As I write this, I feel that my reaction is over the top – I’m making this into something greater than it is. But that is exactly John’s point. When I feel inside that I am overeacting to this situation of bullying, somewhere on a deeper level I know that I am not being honest with myself. It is what Sabrina said yesterday, also a lie to herself, in my opinion:

… I have such dichotomous feelings towards him, on the one hand I get mad at him (an ADD kid) and on the other I can’t help but think to myself that he is not a bad person and that it is NOT his fault. I guess I have to accept some things are just outside of my sphere of influence.
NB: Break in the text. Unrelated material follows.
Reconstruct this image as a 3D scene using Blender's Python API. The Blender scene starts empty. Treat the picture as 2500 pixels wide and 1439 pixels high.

No matter what, the idea I  can reach all kids is just an illusion in my opinion….

Sabrina, I don’t think that we can overeact with bullies – we have to step in and act. We must read and re-read John’s article here. Bullying behavior must be stopped. Stopping such behaviors with a hard response should describe 90% of what we do, and the entire comprehensible input drama – so big in our minds but so unimportant in the light of the Davids of this world – should be the focus of about 10% of what we do, if I am reading John correctly.

But we have to know that it is happening first. The failure of teachers to address the anti-social behaviors that John describes in the previous post is the cause of teacher burnout, possible suicide in teens, much sadness and the general feeling of despair that characterizes the American classroom of today.

This phenomenon of directly insulting someone else in the classroom in front of others (whether it is done consciously or unconsciously matters little) is the single most critical factor destroying the fabric of our society in millions of forms in tens of thousands of school buildings each day. If every little insult that we heard in a typical day in our nation’s schools were to be brought together as a single unit of sound, it would be the sound of the death wail of our society.

As John says, we must address these behaviors directly and in a timely way. We can’t let them go. If we let them go, we may as well quit teaching. Disciplining these comments is the key to our success in our comprehension based classrooms.